Otra más: el taller es para sondear la posible recepción de lo que uno escribe. Un taller es un microcosmos del gran público lector (críticos incluidos). Si uno o varios compañeros nos entienden mal o no nos entienden en absoluto, es probable que suceda lo mismo cuando publiquemos la obra, sólo que entonces no tendremos la oportunidad de cambiar nada ni de defendernos en ninguna forma. Claro, no se trata de hacer concesiones nada más porque sí, ni a los compañeros ni al maestro. Uno debe escuchar con respeto todo lo que se dice y al final quedarse con lo que pueda ser útil. Lo mismo hará después con las críticas impresas. Es decir que el taller también puede cumplir con la tarea de formar nuestro carácter, si aún estamos en edad de que esto suceda. Porque nos enseña equilibrio entre humildad y seguridad en nosotros mismos. Y nos enseña —otra vez la analogía con el box— a dar y a recibir golpes con espíritu deportivo, y a entender que un round no determina toda la pelea, como una pelea no determina toda la carrera. Nos enseña a ver por qué lado debemos protegernos más, dónde somos más débiles, cuáles son nuestros golpes fuertes y cuáles necesitamos practicar (hay quienes son muy buenos para los diálogos, pero les falla la pluma en las descripciones, por ejemplo). Nos enseña que el que se queda quieto, pierde.

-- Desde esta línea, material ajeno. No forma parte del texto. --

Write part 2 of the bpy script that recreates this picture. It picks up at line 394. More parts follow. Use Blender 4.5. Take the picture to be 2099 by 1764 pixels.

Y otra función más: el taller es para conocer gente. Grandes y perdurables amistades literarias han empezado en un taller. Grandes romances también. Pero quienes van sólo en busca de eso suelen estorbar el trabajo de los demás, le caen mal al grupo y al maestro y al final no encuentran ni amistad ni romance ni aprenden nada. Es mejor llegar con una actitud abierta a todas las posibilidades, recibir todo lo que cada taller tiene para darnos. Quién sabe cuál será, al final, la cereza que corone el pastel.